Right Side of the Glasses Frame

Reflecting in the x axis requires replacing y with negative y. Which means negating the entire function. So I've made the whole right side of the function negative. Now we could also of course distribute this negative to the two terms that we have. That would give us negative, the quantity x minus1 to the 4th, plus 1. Either way works.

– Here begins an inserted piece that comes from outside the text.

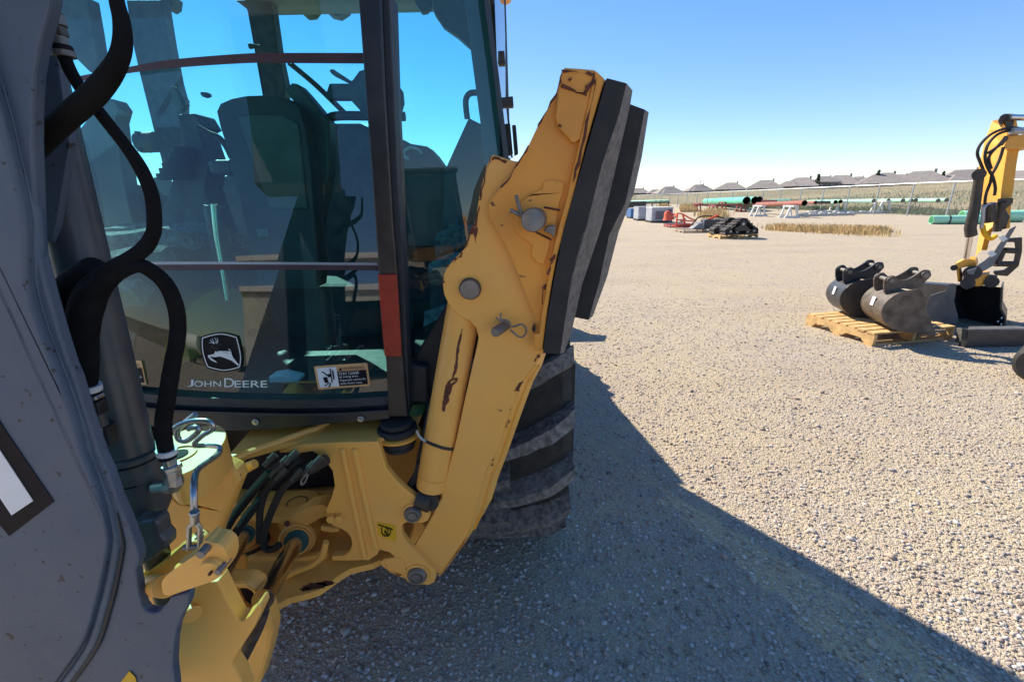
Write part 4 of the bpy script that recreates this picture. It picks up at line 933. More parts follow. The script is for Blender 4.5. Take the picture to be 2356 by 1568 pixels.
ip('armrest', T(0, 0, [(1410, 1100), (1600, 1100), (1620, 1200), (1440, 1205)]), 1.95, 'interior', .2, .02)
tubep('gear_lever', PL(T(0, 1, [(1480, -160), (1500, 60), (1530, 250), (1570, 500)]), 1.7), .012, 'chrome', bh)
tubep('lever_boot', PL(T(0, 0, [(1480, 1420), (1490, 1568)]) + T(0, 1, [(1530, 250)]), 1.78), [.035, .03, .03], 'interior', bh, 0)
# seat
seat_o = T(0, 0, [(1495, 770), (1520, 715), (1600, 680), (1700, 662), (1850, 657), (1980, 678), (2060, 740), (2110, 900), (2150, 1200), (2170, 1568)]) + T(0, 1, [(2190, 250), (2180, 420), (1780, 420), (1740, 200), (1700, 0)]) + T(0, 0, [(1640, 1320), (1600, 1180), (1560, 1000), (1520, 880)])
seat = ip('seat_back', seat_o, 1.85, 'seat', .12, .02); ORG.setdefault(seat.name, ORG[bh.name])
k = MB(); k.prism(PL(T(0, 0, [(1640, 810), (1760, 790), (1960, 800), (2060, 860), (2120, 1440), (1860, 1440)]), 1.843), (0, .01, 0)); k.build('seat_shell', 'seatshell', seat, bevel=.004)
k = MB(); k.prism(PL(T(0, 1, [(1770, 12), (1845, 10), (1858, 60), (1780, 62)]), 1.84), (0, .003, 0)); k.build('seat_label', 'interior_lt', seat)
ip('headrest', T(0, 0, [(1950, 620), (2010, 572), (2050, 575), (2110, 640), (2270, 830), (2270, 1200), (2200, 1568), (2160, 1400), (2110, 900), (2060, 740)]), 1.95, 'seatshell', .08, .02)
ip('seat_base', [(600, 655), (880, 655), (880, 905), (660, 905)], 2.0, 'seat', .3, .03)
ip('control_pod', T(1, 0, [(-90, 480), (-60, 475), (70, 560), (120, 490), (150, 480), (330, 500), (370, 560), (410, 620), (418, 700), (390, 800), (330, 860), (180, 820), (70, 700), (60, 680), (-100, 680), (-110, 650), (-85, 575), (60, 575), (-70, 510)]), 1.75, 'interior', .05, .01)
tubep('grab_rail', PL(T(0, 0, [(2270, 830), (2290, 808), (2355, 800)]) + T(1, 0, [(130, 800), (440, 805)]), 2.0), .018, 'interior', bh, 3)
for dx in (0, 25): tubep('cable', PL(T(0, 0, [(1990 + dx, 440), (2170 + dx, 590), (2355 + dx, 770)]), 2.9), .008, 'interior', bh, 3)
for q in ([(1090, -30), (1195, -30), (1185, 40), (1150, 65), (1110, 40)], [(2035, -30), (2190, -30), (2180, 60), (2150, 100), (2090, 105), (2050, 50)], [(2225, -30), (2400, -30), (2390, 70), (2330, 110), (2260, 95), (2235, 50)]):
    ip('work_lamp', T(0, 0, q), 3.4, 'interior', .1, .01)
ip('mirror_mount', T(0, 0, [(1708, 300), (1725, 298), (1760, 305), (1800, 312), (1800, 320), (1740, 330), (1715, 335)]), 2.9, 'darksteel', .02, .003)
ip('glass_latch', T(0, 0, [(1378, 632), (1430, 636), (1437, 660), (1400, 672), (1378, 655)]), 1.3, 'interior', .02, .004)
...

We're now half way there. We have the equations of two of the lines that we are going to need to help Athena design her glasses logo. This is the right-hand side of the frame. And the other half of the frame should just be exactly like this one, simply reflected in the y-axis. So, here are the two functions we've already found. And over here, I'd like you to just write the right-hand side of each of their reflections in the y-axis. So, these are the two functions that are represented on the left-hand side of the graph over here.

We have a logo!

To make a reflection in the Y axis happen, we simply need to replace x in our original function with negative x in the transformed function. So, here are the four functions that Athena needs to make her final glasses frame logo. This is pretty cool. With a couple of domain restrictions and a few other functions added in, she could complete her picture like this. Or maybe she'd rather let the functions themselves complete the glasses. Of course, adding in a couple of other lines and points for wipers and nozzles. Either way, I think we've seen just how powerful transformation of different kinds of functions can be. You've learned about shifts, horizontally and vertically, reflections in the X-axis and the Y-axis, and stretches and shrinks in the vertical direction. These are all super powerful tools that can be used with any kind of function. Awesome job. I'm sure Grant will be very pleased with this logo.